In approximately 1798, Jacob Dittoe, a German-Catholic pioneer, moved to the Ohio wilderness in the area near modern-day Somerset. About seven years, Dittoe began petitioning Bishop Carroll of Baltimore (the only Catholic bishop in the United States at the time) to send priests to his growing Catholic community. In a letter dated Feb. 1, 1808, Dittoe informed the bishop of the locals' needs for the Sacraments, and asked if a Catholic lawyer could validate marriages in the absence of a priest. Apparently, this letter moved the bishop to act. He sent Dominican priest, Father Edward Fenwick from Kentucky to find Dittoe and serve the religious needs of his community.

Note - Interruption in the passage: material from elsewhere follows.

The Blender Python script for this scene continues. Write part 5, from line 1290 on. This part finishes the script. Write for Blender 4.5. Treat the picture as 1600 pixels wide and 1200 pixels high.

Fenwick traveled from Kentucky to Ohio along Zane's Trace, and learned of Dittoe's whereabouts when he reached New Lancaster. Lost on the poorly marked road, Fenwick followed sound of an ax cracking through the wilderness to reach the home of Jacob and Catherine Dittoe in September 1808. From that time forward, Fr. Fenwick attempted annual visits. One notable exception was in 1812 when Bishop Flaget of Bardstown and Father Stephen Badin lodged with the Dittoes en route to Baltimore. Of the occasion, Flaget wrote:
"We went to spend the night with Mr. Dittoe, an excellent Catholic who keeps an inn on the road. This faithful believer has already bought, conjointly with one of his brothers, 320 acres of land for the location of a priest. He has already built a little house on it and cleared ten acres. In three years, he hopes to have thirty acres cleared. I promised him that I would try to send them a priest, at least once a year until Providence would permit me to give them one permanently. I advised Mr. Dittoe to build a house which would be at the same time a house for the priest and a chapel, and he is going to do it. This chapel could also serve as a place where the Catholics might gather together every Sunday, thus serving to draw them closer in the bonds of charity, and reminding them of their duties as Catholics. The Catholics at New Lancaster, or near Mr. Dittoe's, are in sufficient numbers to form a very respectable congregation, and with the taste that the Germans have for music, I am very sure that divine services there would be held with a great deal of beauty and dignity. All the children of Mr. Dittoe are musicians, and at this moment while I am writing they are making a chorus of melody which pleases me very much. God of all goodness, send me priests!"